Quarterly Investment Update – 4th Quarter 2010
QUARTERLY INVESTMENT UPDATE
4 TH
QUARTER 2010
January 12, 2011
Dear Friends and Clients,
As we say goodbye to 2010, let’s take a moment to count our blessings again. For the year ended December 31, 2010, the benchmark U.S. stock index, the Standard & Poor’s 500, was up 12.78%, the Dow Jones Industrial Average gained 11% and the Nasdaq Composite index climbed 16.9%. Yet for much of 2010, it did not feel like a winning year. The second half of the year was responsible for nearly all of the 2010 stock gains. In this quarter’s issue, let’s take a calm and reasoned look at a quick snapshot of 2010 as well as what the New Year may bring. Going into 2010, investors had reason to be skeptical. Stinging losses from the financial crisis were still fresh. Furthermore, after 2009’s 23.5% gain for the Standard & Poor’s 500, the lion’s share of gains appeared to be over to the many investors. In the spring, markets fell as the European debt crisis flared out of Greece, chatter about Chinese monetary tightening grew, and U.S. economic data came in weak.
Businesses have trimmed their costs to fit the new world we are living in, and households have whittled down debt to much more manageable levels. Ultra-low interest rates have given the financial system breathing room to earn back its losses. Now, if Washington can curb its spending habits and enact other confidence-boosting measures to the financial system, we may even have a genuine recovery.

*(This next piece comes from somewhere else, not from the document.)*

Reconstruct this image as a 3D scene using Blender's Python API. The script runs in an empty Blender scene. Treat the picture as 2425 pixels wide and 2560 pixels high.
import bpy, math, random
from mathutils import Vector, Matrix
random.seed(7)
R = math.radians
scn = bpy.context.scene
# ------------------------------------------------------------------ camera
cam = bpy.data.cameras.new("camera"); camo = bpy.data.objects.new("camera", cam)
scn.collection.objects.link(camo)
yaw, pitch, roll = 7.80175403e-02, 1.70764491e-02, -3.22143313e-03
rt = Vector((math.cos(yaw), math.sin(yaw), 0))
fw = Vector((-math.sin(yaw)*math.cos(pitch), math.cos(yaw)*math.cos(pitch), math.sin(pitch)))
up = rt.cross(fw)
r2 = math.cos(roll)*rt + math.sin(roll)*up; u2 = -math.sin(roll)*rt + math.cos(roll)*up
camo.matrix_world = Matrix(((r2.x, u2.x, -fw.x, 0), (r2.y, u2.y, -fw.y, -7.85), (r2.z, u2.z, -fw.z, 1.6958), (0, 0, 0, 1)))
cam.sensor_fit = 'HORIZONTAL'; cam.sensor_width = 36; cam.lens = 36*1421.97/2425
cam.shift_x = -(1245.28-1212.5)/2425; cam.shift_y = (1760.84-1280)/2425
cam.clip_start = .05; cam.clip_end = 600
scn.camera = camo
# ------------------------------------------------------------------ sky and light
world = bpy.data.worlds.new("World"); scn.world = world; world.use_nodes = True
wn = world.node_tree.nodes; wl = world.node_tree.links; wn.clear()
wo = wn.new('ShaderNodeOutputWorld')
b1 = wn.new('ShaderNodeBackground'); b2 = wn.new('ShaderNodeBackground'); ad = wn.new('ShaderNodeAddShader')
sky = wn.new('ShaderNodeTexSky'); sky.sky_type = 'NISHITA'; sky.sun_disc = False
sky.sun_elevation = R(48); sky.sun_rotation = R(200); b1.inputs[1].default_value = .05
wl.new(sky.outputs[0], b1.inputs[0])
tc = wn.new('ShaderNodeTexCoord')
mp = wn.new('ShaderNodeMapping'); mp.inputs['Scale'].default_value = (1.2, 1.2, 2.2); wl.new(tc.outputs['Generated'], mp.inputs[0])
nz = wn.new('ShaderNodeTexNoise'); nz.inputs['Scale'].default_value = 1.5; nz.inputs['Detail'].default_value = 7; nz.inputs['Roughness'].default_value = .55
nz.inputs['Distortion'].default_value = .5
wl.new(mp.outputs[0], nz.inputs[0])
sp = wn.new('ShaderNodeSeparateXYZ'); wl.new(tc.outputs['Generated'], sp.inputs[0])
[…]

Despite some obvious problems, the global economy and financial markets appear to be in better shape today than they were a year ago. Is it possible that the financial markets are “back to normalcy”? Shunning the extremes of 2008 (down) and 2009 (up), financial markets appear to be tiptoeing back toward the elusive middle. For 2010, U.S. stocks performed just a few points better than their long-term average. Treasury-Bond yields fell sharply from April to October, but then ticked back up to finish near their midpoint for the year.
The Republican majority that took over the House last week plans an ambitious drive to slash government spending in the next few months, including a sweeping package of “recissions” of previously approved spending. They also plan to push for repeal of Obama’s health-care law and curb new rules for Wall Street and the banking industry.
Frankly, we do not expect any radical changes from our political leaders in 2011. What’s more, we should all recognize that some serious risks will carry over from the old year into the new-such as the threat of a debt default by financially strapped European governments. Nonetheless, the weight of the evidence favors the bulls in the New Year – more of the same: generally positive returns for most asset classes, with “normal” volatility (spurts and pullbacks, but, hopefully, no crashes). Thus, for 2011, we continue to maintain a two – pronged strategy: As long as there is a reasonable prospect for double-digit returns, we will continue to maintain a substantial exposure to common stocks (and mutual funds). But we will also take profits more frequently so that we could gradually increase our weighting in the fixed income portion of our portfolios.
As far as the equity portion of our portfolios, we have not added any new positions during the quarter. However, we have sold some of the cyclical companies such as Dow Chemical, Home Depot and Wal-Mart. All are very good companies and may have further appreciation potential in the year ahead but we felt the additional cash could be used for better opportunities.
In the fixed income area, the steep sell-off in the bond market over the past three months has created some fine opportunities for us to build up our positions in corporate and municipal bonds. During the quarter, the benchmark 10-year Treasury yield shot up from a low of 2.4% on October 8 to a high of 3.56% on December 15.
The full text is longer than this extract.